Preparation by Solvothermal Synthesis, Growth Mechanism, and Photocatalytic Performance of CuS Nanopowders

Various CuS nanostructures, including nanoflowers, doughnut-shaped nanospheres, dense nanospheres, and mixtures of nanoneedles, nanoparticles, and nanoplates, were synthesized from different copper and sulfur sources by a solvothermal method. The formation mechanisms along with photocatalytic properties for the degradation of rhodamine B (RhB) under visible-light irradiation were investigated in this study.

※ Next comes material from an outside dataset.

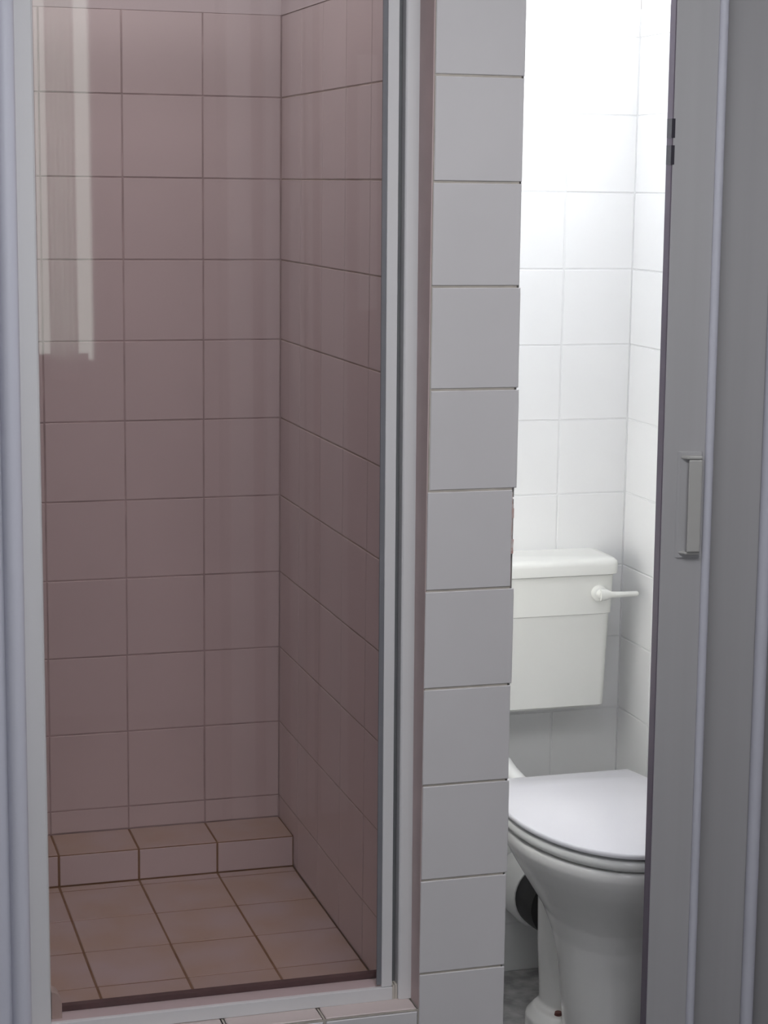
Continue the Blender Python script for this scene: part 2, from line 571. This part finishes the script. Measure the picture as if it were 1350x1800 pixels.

The experimental results indicate that when the sulfur source is fixed at CS(NH2)2 in the solvothermal reaction, spherical nanoflowers, doughnut-shaped nanospheres, and dense nanospheres could be synthesized by using CuCl2, Cu(NO3)2, and CuSO4 as the copper source, respectively. Furthermore, atypical nanoflowers and a mixture of nanoneedles, nanoparticles, and nanoplates could be obtained when the sulfur source was switched to Na2S2O3 and Na2S with a fixed copper source of CuCl2. The energy gaps calculated from the light absorption spectrum were 1.61, 1.93, 2.01, 1.70, and 1.82 eV for the spherical nanoflowers, doughnut-shaped nanospheres, dense nanospheres, atypical nanoflowers, and the mixture of nanoneedles, nanoparticles, and nanoplates respectively. Among these five samples, three powders composed of spherical nanoflowers, atypical nanoflowers as well as a mixture of nanoneedles, nanoparticles, and nanoplates exhibited excellent photocatalytic properties and can degrade rhodamine B completely in an hour.